In my paper, I focus on Adorno's analysis of Beckett and elaborate the following key philosophical concepts from Negative Dialectics and Aesthetic Theory: immanent criticism, mimesis, false reconciliation, negative dialectics, non-identity, nature, autonomy, philosophical remainder, critique of existentialism, the 'preponderance of the object', semblance [Schein], and natural beauty. The paper demonstates how these concepts connect with one another, and how Adorno interprets Beckett's work as manifesting the philosophical concerns in Negative Dialectics and the philosophical project of Aesthetic Theory.

Rohmer, Stascha (CSIC, Madrid): "La vida es un genero literario": The relation between Life and Literature in the Philosophy of José Ortega y Gasset. Ortega y Gasset (1883-1955) is the most significant Spanish thinker of the twentieth cen-tury. He represents a spiritual pluralism beyond idealism, materialism and dogmatism. His extensive body of work,
which develops a unique and particular awareness of life and treats of a complex spectrum of topics with stylistic brilliance, has had a wide-reaching impact on European culture. The paper I propose considers the question of the relationship between Ortega y Gasset's conception of life and his concept of literature. In view of this, I want to examine the work of José Ortega y Gasset in three stages: In the first stage, I will examine Ortega y Gasset's philosophy as an
integrative system of thought that succeeds in overcoming the traditional metaphysical opposition between subject and world. Ortega's notion of human life as ultimate reality will occupy the centre here. In the second stage of the paper I want to show that it is this assumption of human life as the basic reality, that brings Ortega's thought in proximity to
the life-philosophy of Wilhelm Dilthey. Ortega and Dilthey share the concern to bring together life and reason within a broader conception of rationality that would allow the whole person to become an object of philosophical self-reflection. The development of this conception is precisely the task of what Ortega calls "historical reason". Thirdly I will try to explain why Ortega considers this historical reason as a "narrative reason" - a reason of "telling".

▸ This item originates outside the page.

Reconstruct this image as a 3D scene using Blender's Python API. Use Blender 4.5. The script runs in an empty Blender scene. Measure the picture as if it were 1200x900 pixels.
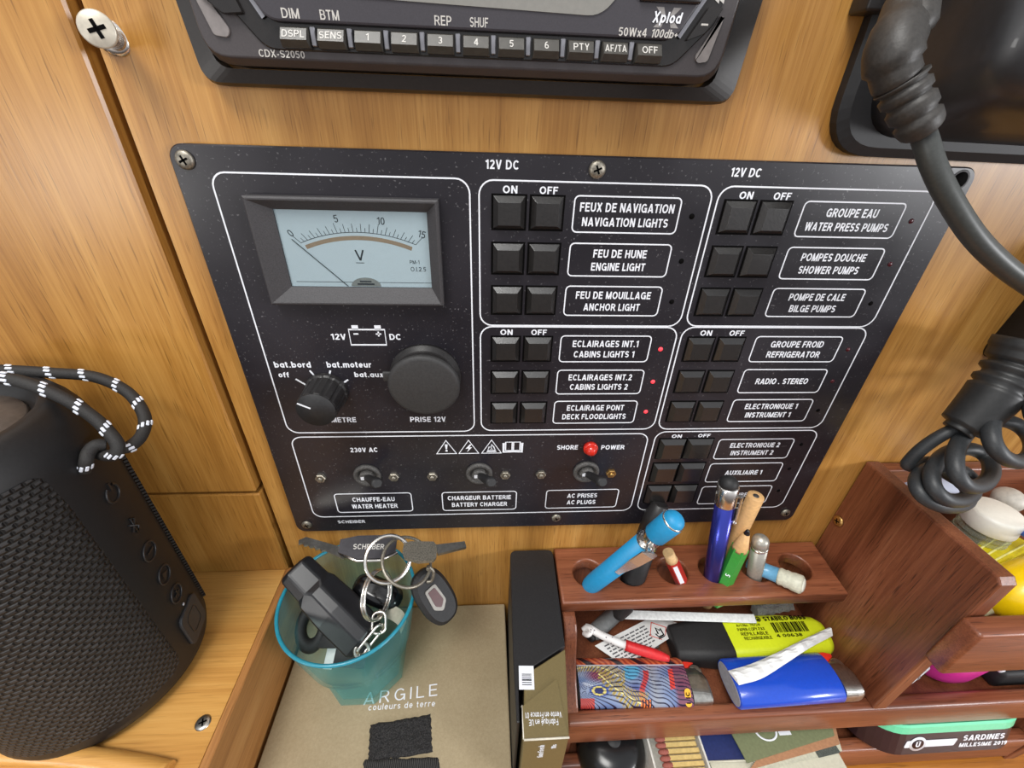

Vasalou, Sophia (Cambridge) Schopenhauer and the sublime standpoint of philosophy: Arthur Schopenhauer owes a great part of his reputation to the central place he gave to aesthetic experience and artistic expression in his philosophical preoccupations. Aesthetic experience was valued not only for the cognitive access it gave to a higher reality, but also as a means of escaping the sufferings of a life whose inner nature Schopenhauer had identified as a blindly striving, purposeless will.

One question which has received little attention, however, concerns the status of Schopenhauer's own philosophical discourse and its relation to artistic expression - which includes, amongst the highest arts, literary discourse. On the one hand, Schopenhauer describes philosophical discourse in terms of rational or conceptual knowledge, and such knowledge is sharply contrasted in his account with aesthetic apprehension, which is non-conceptual and consists in the apprehension of (a creative reworking of) Platonic Forms or Ideas. But what I will try to show is that, despite the tensions generated from this description, his own philosophical practice is best understood in terms of the aim of cultivating an aesthetic form of vision, and in particular, as an exercise in the evocation of the sublime. The experience of the sublime is one that involves the contemplation of Ideas containing an element terrible to the human will, and thus a movement of ascent in overcoming this hostility so as to attain an aesthetic - that is, a disinterested - stance. Schopenhauer's philosophical project, in its ramifications, can be identified as a contemplation of the Idea of humanity, enabled by assuming the detached vantage point sub specie aeternitatis whose terrible quality explains the very attraction, otherwise paradoxical, which Schopenhauer's grim philosophy holds for us. This sublime vision of human life from above is accomplished not by means of philosophical argument, but by the literary qualities and visionary force of Schopenhauer's writing, and accommodating this understanding involves a revised view of the status of philosophy as an artistic discourse.